An emperor’s last sigh – Taj Mahal


The shock on the faces was all familiar. “You have not seen the Taj Mahal yet?!” they asked, “and you are from Delhi!” I smiled sheepishly like I always did and thought to myself “Thirty years it has been! I must see the Taj”

So, here I was, on the New Delhi Railway station on a pleasant autumn morning. I always prefer the trains to the road.  There were two of us; I, who had never seen the Taj and my mother – who had seen it fifty odd years back as a kid, both equally excited at the prospect of going to Agra.

Luck favoured us in Agra, we were fortunate to see the Taj in all its resplendent glory under a full moon night. Not satiated still, we scampered to be right in front of the tourist queue the next morning, and were able to spend some quiet time absorbing the sights before the crowds came in.

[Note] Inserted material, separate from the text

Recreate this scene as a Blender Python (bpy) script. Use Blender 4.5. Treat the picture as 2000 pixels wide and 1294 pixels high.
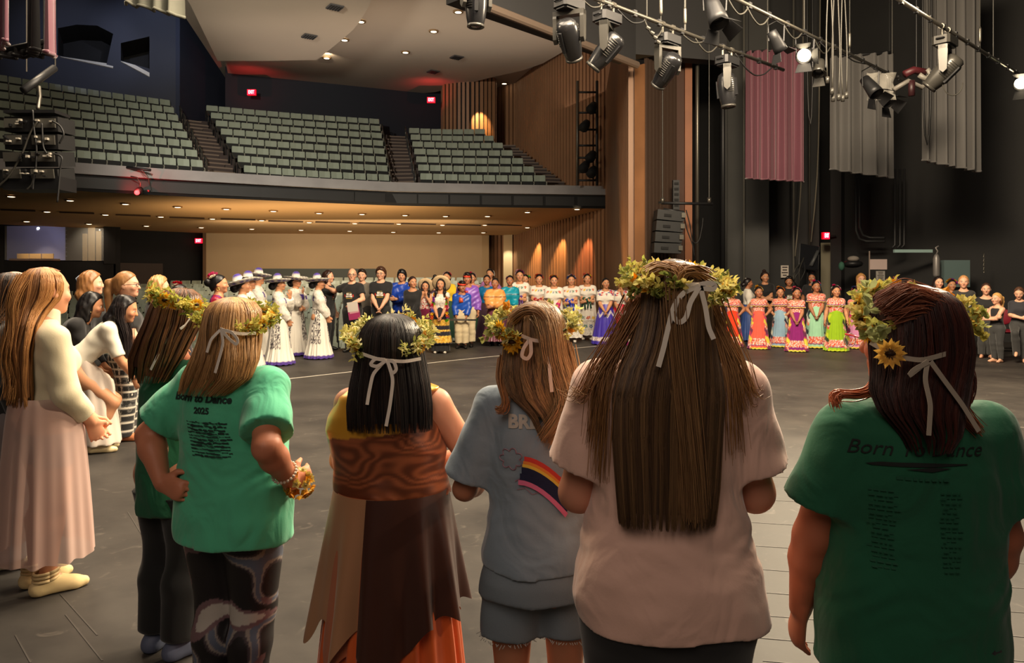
import bpy, bmesh, math, random
import numpy as np
from mathutils import Vector, Matrix
from mathutils.bvhtree import BVHTree

for _o in list(bpy.data.objects):
 bpy.data.objects.remove(_o)
SC = bpy.context.scene
COL = SC.collection
RNG = np.random.default_rng(7)
random.seed(7)

# ---------------------------------------------------------------- camera
FPX, CX, HY, EYE = 1445.0, 1000.0, 542.0, 1.56      # focal length in px, centre column, horizon row, eye height
cam_d = bpy.data.cameras.new('camera')
cam = bpy.data.objects.new('camera', cam_d)
COL.objects.link(cam)
cam.location = (0, 0, EYE)
cam.rotation_euler = (math.radians(90), 0, 0)
cam_d.sensor_width = 36.0
cam_d.lens = 36.0 * FPX / 2000.0
cam_d.shift_y = -(647.0 - HY) / 2000.0
cam_d.clip_end = 200
SC.camera = cam

# ---------------------------------------------------------------- world, lights, exposure
SC.view_settings.view_transform = 'Standard'
SC.view_settings.look = 'None'
SC.view_settings.gamma = 1.0
SC.view_settings.exposure = 0.0
SC.cycles.use_denoising = True
SC.cycles.max_bounces = 5
SC.cycles.diffuse_bounces = 3
SC.cycles.glossy_bounces = 3
SC.cycles.transparent_max_bounces = 6
SC.cycles.sample_clamp_indirect = 4.0
SC.cycles.caustics_reflective = False
SC.cycles.caustics_refractive = False

world = bpy.data.worlds.new('world')
SC.world = world
world.use_nodes = True
world.node_tree.nodes['Background'].inputs[0].default_value = (0.75, 0.70, 0.72, 1)
world.node_tree.nodes['Background'].inputs[1].default_value = 0.030

def aim(o, tgt):
 o.rotation_euler = (Vector(tgt) - o.location).to_track_quat('-Z', 'Y').to_euler()

def area(name, loc, tgt, size, power, col, size_y=None):
 d = bpy.data.lights.new(name, 'AREA')
 d.energy = power
 d.color = col
 d.size = size
 if size_y:
  d.shape = 'RECTANGLE'
  d.size_y = size_y
 o = bpy.data.objects.new(name, d)
 COL.objects.link(o)
 o.location = loc
 aim(o, tgt)
 return o

def spot(name, loc, tgt, power, col, angle=40, blend=0.6, radius=0.08):
 d = bpy.data.lights.new(name, 'SPOT')
 d.energy = power
 d.color = col
 d.spot_size = math.radians(angle)
 d.spot_blend = blend
 d.shadow_soft_size = radius
 o = bpy.data.objects.new(name, d)
 COL.objects.link(o)
 o.location = loc
 aim(o, tgt)
 return o

WARM = (1.0, 0.80, 0.55)
AMBER = (1.0, 0.58, 0.22)
# the stage wash: rows of lamps on the pipes over the middle of the stage
area('stage_wash_lamps', (2.0, 6.8, 7.4), (-0.6, 15.5, 0.9), 3.0, 1020, WARM, 1.2)
area('stage_wash_lamps_rear', (4.2, 8.5, 7.2), (7.5, 16.0, 0.8), 2.0, 620, WARM, 1.0)
area('stage_top_lamps', (0.5, 6.5, 8.5), (0.3, 6.0, 0), 9.0, 2100, (1.0, 0.83, 0.62), 6.0)
# the lamp seen burning on the pipe
spot('burning_lamp_beam', (4.56, 11.64, 4.98), (0.3, 3.2, 0.9), 2900, (1.0, 0.82, 0.56), 62, 0.8, 0.22)
# side lamp raking across the left group
spot('side_lamp', (6.5, 2.5, 5.5), (-2.6, 4.8, 0.9), 1500, (1.0, 0.80, 0.56), 40, 0.7, 0.15)
# dim unseen fill added behind the camera for the women's backs
area('backs_fill', (-1.5, -4.5, 6.5), (0, 3.5, 1.0), 4.0, 165, (1.0, 0.80, 0.66))
area('stage_wash_lamps_right', (7.2, 10, 6.5), (0.6, 1.8, 1.2), 1.6, 800, WARM)
area('stage_wash_lamps_left', (-6, 9, 7), (0.3, 1.9, 1.3), 1.6, 380, WARM)
# house lights, with unseen fill added for ceiling, balcony and soffit
area('ceiling_fill', (-4, 31.5, 9.6), (-4, 31.5, 13), 16.0, 165, (1.0, 0.82, 0.68), 7.0)  # unseen upward panel, added to brighten the plaster ceiling evenly
spot('balcony_fill', (-9, 14.5, 9.2), (-7.5, 33, 7.0), 6800, (1.0, 0.92, 0.76), 75, 0.8, 0.4)  # added out of view to light the balcony seats
area('under_balcony_light', (-8, 34.5, 3.3), (-8.5, 41.5, 2.4), 12.0, 230, (1.0, 0.80, 0.58), 0.6)
area('soffit_bounce_fill', (-8.5, 29.5, 1.9), (-8.5, 32.5, 5.2), 10.0, 300, (1.0, 0.70, 0.40), 1.0)  # added in place of the warm bounce from the floor

# ---------------------------------------------------------------- helpers: colour, material, objects
def lin(c):
 c = np.asarray(c, float) / 255.0
 return np.where(c <= 0.04045, c / 12.92, ((c + 0.055) / 1.055) ** 2.4)

MATS = {}

def M(name, col=(128, 128, 128), rough=0.6, metal=0.0, spec=0.5, bump=None, mottle=None, emit=None, vcol=False,
   sheen=0.0, aniso=0.0, sampling=True, wave=None, folds=None, alpha=None, transm=0.0, sss=0.0):
 if name in MATS:
  return MATS[name]
 m = bpy.data.materials.new(name)
 m.use_nodes = True
 nt = m.node_tree
 b = nt.nodes['Principled BSDF']
 L = nt.links
 r, g, bl = lin(col)
 b.inputs['Base Color'].default_value = (r, g, bl, 1)
 b.inputs['Roughness'].default_value = rough
 b.inputs['Metallic'].default_value = metal
 b.inputs['Specular IOR Level'].default_value = spec
 b.inputs['Sheen Weight'].default_value = sheen
 b.inputs['Anisotropic'].default_value = aniso
 b.inputs['Transmission Weight'].default_value = transm
 if sss:
  b.inputs['Subsurface Weight'].default_value = sss
  b.inputs['Subsurface Radius'].default_value = (0.012, 0.005, 0.003)
 if alpha is not None:
  b.inputs['Alpha'].default_value = alpha
 src = None
 if vcol:
  a = nt.nodes.new('ShaderNodeAttribute')
  a.attribute_name = 'Col'
  src = a.outputs['Color']
 tc = None
 if mottle or bump or wave or folds:
  tc = nt.nodes.new('ShaderNodeTexCoord')
 if mottle:
  sc, amt = mottle[:2]
  n = nt.nodes.new('ShaderNodeTexNoise')
  n.inputs['Scale'].default_value = sc
  n.inputs['Detail'].default_value = 4
  L.new(tc.outputs['Object'], n.inputs['Vector'])
  mr = nt.nodes.new('ShaderNodeMapRange')
  mr.inputs[1].default_value = 0.3
  mr.inputs[2].default_value = 0.7
  mr.inputs[3].default_value = 1 - amt
  mr.inputs[4].default_value = 1 + amt
  L.new(n.outputs[0], mr.inputs[0])
  mx = nt.nodes.new('ShaderNodeVectorMath')
  mx.operation = 'MULTIPLY'
  if src is not None:
   L.new(src, mx.inputs[0])
  else:
   mx.inputs[0].default_value = (r, g, bl)
  L.new(mr.outputs[0], mx.inputs[1])
  src = mx.outputs[0]
 if src is not None:
  L.new(src, b.inputs['Base Color'])
 if bump:
  n = nt.nodes.new('ShaderNodeTexNoise')
  n.inputs['Scale'].default_value = bump[0]
  n.inputs['Detail'].default_value = 5
  L.new(tc.outputs['Object'], n.inputs['Vector'])
  bp = nt.nodes.new('ShaderNodeBump')
  bp.inputs['Strength'].default_value = bump[1]
  bp.inputs['Distance'].default_value = bump[2] if len(bump) > 2 else 0.02
  L.new(n.outputs[0], bp.inputs['Height'])
  L.new(bp.outputs[0], b.inputs['Normal'])
  if folds:
   mp = nt.nodes.new('ShaderNodeMapping')
   mp.inputs['Rotation'].default_value = (0.2, 0.5, 0.3)
   mp.inputs['Scale'].default_value = (1.0, 1.0, 0.55)
   L.new(tc.outputs['Object'], mp.inputs['Vector'])
   n2 = nt.nodes.new('ShaderNodeTexNoise')
   n2.inputs['Scale'].default_value = folds[0]
   n2.inputs['Detail'].default_value = 2.5
   n2.inputs['Distortion'].default_value = 1.2
   L.new(mp.outputs[0], n2.inputs['Vector'])
   b2 = nt.nodes.new('ShaderNodeBump')
   b2.inputs['Strength'].default_value = folds[1]
   b2.inputs['Distance'].default_value = folds[2]
   L.new(n2.outputs[0], b2.inputs['Height'])
   L.new(b2.outputs[0], bp.inputs['Normal'])
 if emit:
  r, g, bl = lin(emit[0])
  b.inputs['Emission Color'].default_value = (r, g, bl, 1)
  b.inputs['Emission Strength'].default_value = emit[1]
 if not sampling:
  m.cycles.emission_sampling = 'NONE'
 MATS[name] = m
 return m

def link(o, parent=None, label=None, cat=None, group=None, kind=None):
 if o.name not in COL.objects:
  COL.objects.link(o)
 if parent is not None:
  o.parent = parent
 if label:
  o['label'] = label
 if cat:
  o['category'] = cat
 if group:
  o['group'] = group
 if kind:
  o['kind'] = kind
 return o

def mk(name, verts, faces, m, parent=None, smooth=False, label=None, cat=None, group=None, kind=None, col=None, mats=None, mi=None):
 """one mesh object; verts Nx3, faces list of index tuples or an Nx4 / Nx3 array"""
 me = bpy.data.meshes.new(name)
 verts = np.asarray(verts, np.float32)
 if isinstance(faces, np.ndarray) and faces.ndim == 2:
  k = faces.shape[1]
  nf = len(faces)
  me.vertices.add(len(verts))
  me.vertices.foreach_set('co', verts.ravel())
  me.loops.add(nf * k)
  me.loops.foreach_set('vertex_index', faces.astype(np.int32).ravel())
  me.polygons.add(nf)
  me.polygons.foreach_set('loop_start', np.arange(0, nf * k, k, dtype=np.int32))
  me.update(calc_edges=True)
 else:
  me.from_pydata([tuple(v) for v in verts.tolist()], [], [tuple(int(i) for i in f) for f in faces])
  me.update()
 for x in ([m] if mats is None else mats):
  me.materials.append(x)
 if mi is not None:
  me.polygons.foreach_set('material_index', np.asarray(mi, np.int32))
 if smooth:
  me.polygons.foreach_set('use_smooth', np.ones(len(me.polygons), bool))
 if col is not None:
  c = np.ones((len(verts), 4), np.float32)
  c[:, :3] = col
  at = me.color_attributes.new('Col', 'FLOAT_COLOR', 'POINT')
  at.data.foreach_set('color', c.ravel())
 o = bpy.data.objects.new(name, me)
 return link(o, parent, label, cat, group, kind)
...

In the evening, we quietly strolled down to the river bank behind. As the sun set on Yamuna, the orange hues of the dusk lent a pleasing golden tinge to the Taj.  The quiet of this scene was interjected only by the occasional chatter of local boys. They were perched on top of a stone altar, sharing a moment as they stared at the sunset.


The next day, we paid a visit to Agra Fort, where the guide regaled us with anecdotes of how the emperors and their queens spent their time in the fort. I walked close to the window from where Shah Jahan gazed at the Taj all day long. As I saw the beautiful white marble monument across the Yamuna, I could not help empathize with the emperor’s longing and melancholy.